Underestimating a woman is a deadly mistake.

It's not until a legendary agent at MI5's Russia desk (Harry Potter's Fiona Shaw — excellent as always) begins looking into the murder of an Eastern European politician that Eve finally gets to shine. In this case, her deep obsession with female assassins leads her to believe that the person who killed the politician was a woman — given his side hustle as a sex trafficker, she reasons, it makes sense that he wouldn't expect a female assassin to attack him. And therein lies one of the series' biggest themes: underestimating a woman is a deadly mistake.

Killing Eve is based on the Codename Villanelle novels by Luke Jennings, but it has been adapted for TV by playwright, actress, and Fleabag creator Phoebe Waller-Bridge. The British showrunner brings the same level of nuance and style to her female protagonists here as she does in the Amazon black comedy. Fleabag's first season is at its most spectacular when the main character — a damaged woman played beautifully by Waller-Bridge — is allowed to shake free of society's hold on her and act out her most embarrassing, unseemly, and uncomfortably relatable gut reactions. We get to see that dynamic play out in both Eve and Villanelle in different ways, and it's fascinating.

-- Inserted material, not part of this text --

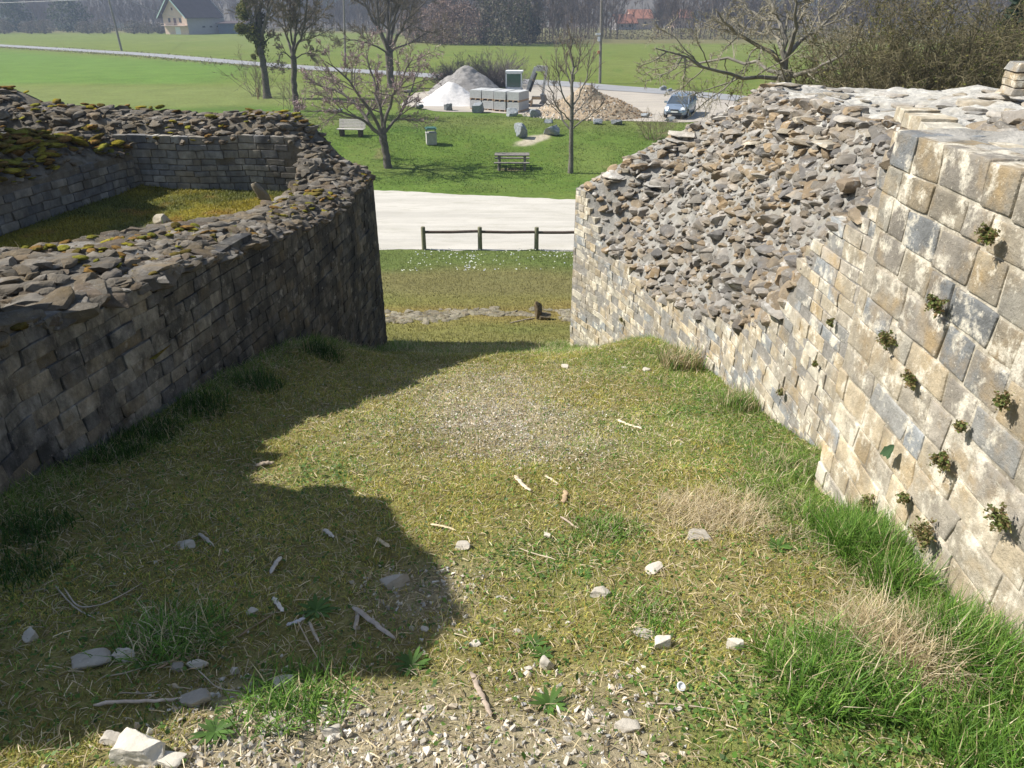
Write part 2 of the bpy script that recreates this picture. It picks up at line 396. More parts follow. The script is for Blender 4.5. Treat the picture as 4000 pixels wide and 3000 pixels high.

Villanelle is all id, seeking out pleasure everywhere she can find it: in the arms of men and women, in Paris's most expensive designer boutiques, and in the way the light slowly fades from the eyes of her victims. While Eve has become accustomed to a life of restraint, tracking Villanelle begins to bring out her baser impulses. Finally, her dreams of being a spy are on the cusp of being realized.

The very first scene with Oh's Eve is of her waking up by unleashing a painful, ear-shattering wail (her scream alone deserves an Emmy, honestly). She brushes it off a minute later to her husband as merely the reaction to waking up and realizing her arms went numb while she slept, but it couldn't be a more fitting introduction to the character; Eve is finally, painfully awake.

When her world collides with Villanelle's, so begins the ultimate game of cat and mouse. The question is: who's the cat in this situation and who's the mouse? Eve might fumble her way through a few important situations early on in the series, like loudly eating a croissant in front of a superior or inadvertently hurting her husband, but there are very few moments where you question her competence. There could not be a sharper, more capable foil to Villanelle's equally adept villain.

Killing Eve toys with classic spy genre archetypes like the rogue operative and the unstoppable killer by shining them through the lens of what it means to be a woman, especially with stakes as high as these. By the first episode's end, Eve might not have as much blood on her hands as the assassin she's after (literal or otherwise), but it's obvious that this journey won't end without plenty of death, pain, and destruction for everyone involved.

I, for one, can't wait to see how it all unfolds. Waller-Bridge has clearly proved that it won't be the ride we're expecting.